UAlbany Category: Challenges for the 21st Century

Challenges for the 21st Century is a new UAlbany requirement, specific to UAlbany. This category is required for all students matriculating in Fall 2013 and thereafter and will be in addition to the existing General Education Program in effect beginning in Fall 2012. Since it is a “local” requirement, even students who have completed all their general education courses at another SUNY college/university, or have completed their A.A. or A.S. at another SUNY campus, must complete 3 credits in this local UAlbany category.

The courses in the category of Challenges for the 21st Century address a variety of issues focusing on challenges and opportunities in such areas as cultural diversity and pluralism, science and technology, social interaction, ethics, global citizenship, and others, and may include interdisciplinary approaches. Courses in this category will be expected to address the historical roots and contemporary manifestations of challenges that lie ahead as students move into the world beyond the University at Albany. Many courses that previously counted as Global and Cross-Cultural Studies or U.S. Diversity and Pluralism under the former General Education program may be appropriate for this category.

The General Education Committee has developed course proposal materials for Departments wishing to submit courses for inclusion in this category. These materials are posted on this site under Resources for Faculty/Course Proposal Process.
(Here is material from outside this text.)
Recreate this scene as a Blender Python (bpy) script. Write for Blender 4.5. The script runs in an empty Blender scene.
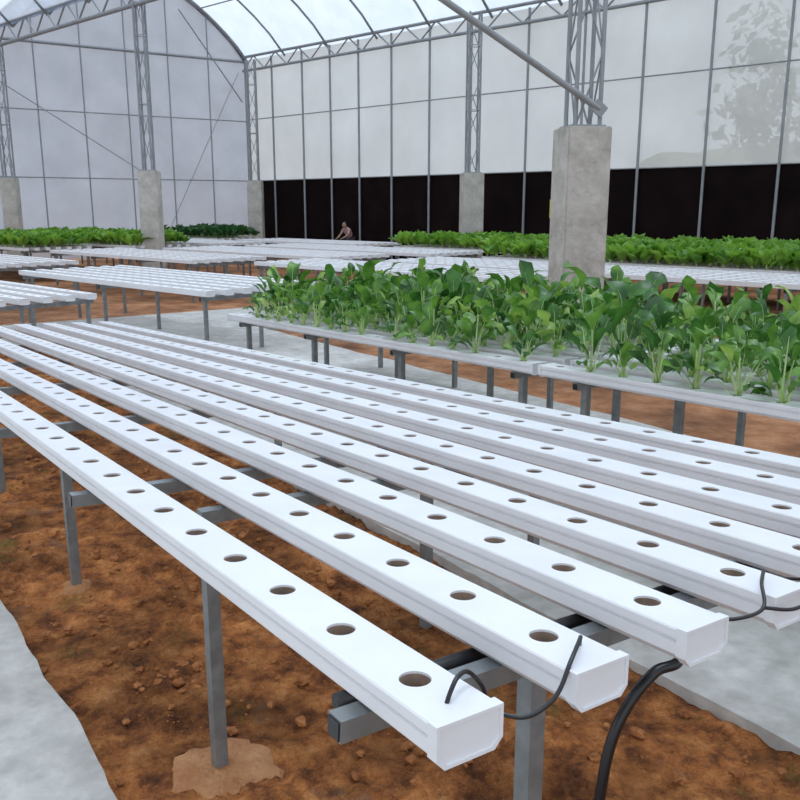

Learning Objectives for General Education Social Sciences Courses

Courses meeting Challenges for the 21st Century enable students to demonstrate:

  1. Knowledge and understanding of the historical roots, contemporary manifestations, and potential future courses of important challenges students may encounter as they move into the world beyond the university;
  2. Familiarity with these challenges in areas such as cultural diversity and pluralism, science and technology, social interaction, ethics, global citizenship, and/or others; 
  3. An integrated understanding of how challenges often affect individuals and societies simultaneously in many of these areas;
  4. An appreciation for interdisciplinary approaches to understanding contemporary and future challenges.